Main sponsor è Deutsche Bank, cosa che parla chiaro sull’interesse crescente del mondo bancario per questo segmento di mercato e di gusto. Il quotidiano «The Guardian» è padrino mediatico della fiera, segno anche questo della ricerca di un pubblico raffinato, vasto ma non popolare. Che ci si orienti verso l’ambito del lusso lo spiega bene il coinvolgimento di Cartier, che supporta il premio più significativo a un artista: quest’anno è andato all’americana Mika Rottenberg (1976), che paradossalmente (ma non troppo: la produzione artistica da sempre ha una vocazione a fare da foglia di fico rispetto ai vizi dei propri mecenati) lavora prendendo in giro i tic borghesi. L’artista compare anche in una collettiva dedicata agli Stati Uniti dalla Serpentine Gallery, dove è neodirettore Hans Ulrich Obrist. Fuori del palazzotto di Kensington, annuncia l’esposizione una cupola progettata da Rem Koolhaas fatta di molecole sintetiche ed elio. Là dentro ha avuto luogo una maratona di opinioni durata 24 ore. Che cosa c’entra con la Fiera? Quasi niente e moltissimo: in questi giorni Londra è diventata tutta quanta una grande expo, non solo d’arte ma anche di opinioni.

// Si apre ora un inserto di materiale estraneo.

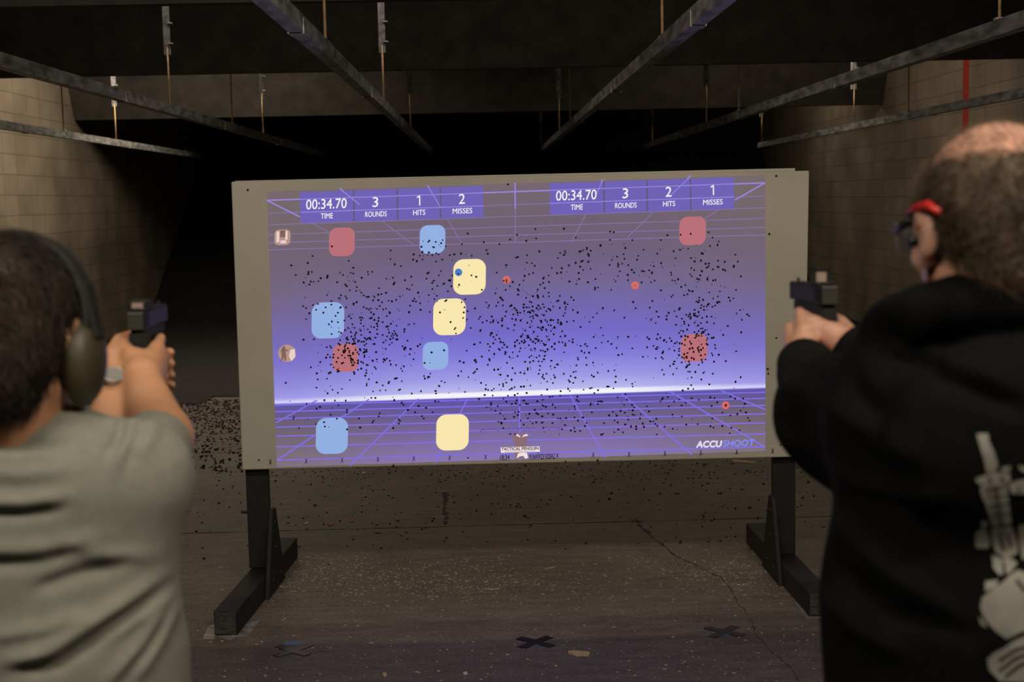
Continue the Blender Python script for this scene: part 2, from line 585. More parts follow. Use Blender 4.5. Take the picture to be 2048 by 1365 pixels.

Va sottolineato come la presenza della medesima artista in fiera e fuori conferma il consenso. Mercato e critica si incrociano spesso: la stessa cosa accade a un protagonista della performance come Chris Burden, presentato dentro Frieze da De Carlo e da Krinzinger ma con una personale pubblica alla South London Gallery; accade anche a un grande come David Hockey, che ha una mostra spettacolare alla National Portrait Gallery ma che compare a Frieze da Annely Juda. Karsten Hoeller ha copertine di riviste, la sala delle Turbine alla Tate Modern ed è in fiera grazie a Gagosian. Tutti indizi da non sottovalutare.
Anche le tendenze più generali vivono questi incroci: alla Biennale Cinema di Venezia artisti tanto lontani come Piotr Uklanski e Mimmo Paladino hanno voluto mostrare due film in pellicola. Guarda caso, la sezione «solo cultura/niente mercato» ha incluso un festival di film d’artista eccezionale. Lo stesso vale per la performance, iperpresente, con la solita Marina Abramovic che porta qui (dopo il Guggenheim di New York) le sue letture di eventi performativi inventati da altri. Come a dire: ormai è un linguaggio così classico e svincolato dal corpo del suo autore che se ne possono usare le partiture come spartiti musicali. Vanno la Cina e l’India ma i prezzi dei loro autori sono ancora un po’ bassi. Tra i fotografi Ruff vince su Struth dopo anni di gara sofferta. Tra i pittori primeggia ancora John Currin, anche se nei corridoi di Frieze si parlava di Laura Owens, protagonista di un’antologica al Camden Center.
Qualche santone improvvisato dirà che sono solo marionette e che il sistema dell’arte è una bufala, dimenticando a memoria secoli di storia della committenza. Ma se un artista passa da un museo a uno stand, se lo si incontra in una collettiva di emergenti e poi di nuovo in una monografia e nella collezione di un museo, i risultati vanno ben oltre i soldi. Col tempo entra nei libri e da lì si fa beffe di chi non ha avuto voglia capirlo. Perché diciamolo: è una fatica bestiale e qualcuno preferisce evitarla.